Other significant stakeholders include Cambridge Investment Research with $40 million, Sequoia Financial Advisors at $12 million, Integrated Advisors holding $11 million, and Brown Advisory with $4 million in Bitcoin ETF holdings. Altogether, as of the latest data from last Thursday, 563 professional investment firms have reported owning a combined $3.5 billion worth of Bitcoin ETFs. Hougan anticipates that by the May 15 filing deadline, these numbers could grow to over 700 firms with total assets under management nearing $5 billion.

“This is absolutely massive,” Hougan explained. “For any financial advisor, family office, or institution wondering if they were the only ones considering Bitcoin exposure, the answer is clear: You are not alone.”

From a historical perspective, the scale of professional investor ownership has been described as unprecedented. Eric Balchunas, a senior Bloomberg ETF analyst, referred to the number of large-scale investors involved in the Bitcoin ETFs as “bonkers.” By comparison, when gold ETFs launched in late 2004—a launch previously regarded as the most successful of all time—they attracted more than $1 billion in just five days.

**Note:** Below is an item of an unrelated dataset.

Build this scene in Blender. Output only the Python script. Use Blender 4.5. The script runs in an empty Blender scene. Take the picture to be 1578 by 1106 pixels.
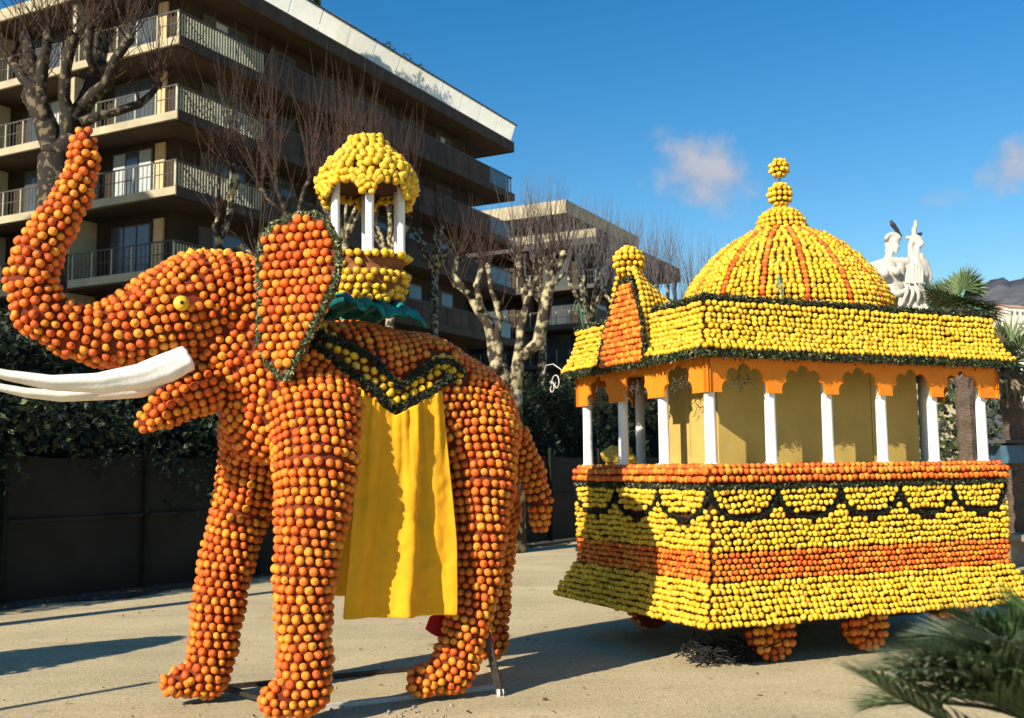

However, their first 13F filings showed only 95 professional firms investing. In contrast, Bitcoin ETFs have dramatically exceeded this mark right from their initial filings.

Despite this surge in professional interest, Hougan’s memo cautions that the total $50 billion assets under management in Bitcoin ETFs still have a substantial portion owned by retail investors. He estimates that professional investors currently account for only 7-10% of all assets. However, he suggested that media portrayal of these ETFs as “retail-driven” funds might overlook a critical emerging trend.

“Most investors follow a familiar pattern,” Hougan stated, describing a typical four-step investment trajectory observed among institutions. Initially, there is a period of due diligence lasting 6-12 months. Following this, professionals might make a small personal allocation to test the waters before recommending broader allocations to their clients. Eventually, this leads to more substantial, platform-wide allocations across their entire book of clients, typically ranging from 1-5% of the portfolio.

Given these insights, Hougan remains “incredibly” bullish about the future of Bitcoin ETFs. He concluded, “The allocations we see in recent 13F filings are just a down payment.” He highlighted that firms like Hightower Advisors, with a current 0.05% allocation, could potentially increase their investments substantially. “Multiply that by the growing number of professional investors participating in the space, and you can begin to see what’s behind my enthusiasm.”

Remarkably, yesterday, after Hougan released the memo, there was probably the most important 13F disclosure for Bitcoin to date. The State of Wisconsin Investment Board reported buying $99,167,688 (2,450,400 shares) of BlackRock’s IBIT and $63,687,310 (1,013,000 shares) of Grayscale’s GBTC.

At press time, the BTC price stood at $61,940.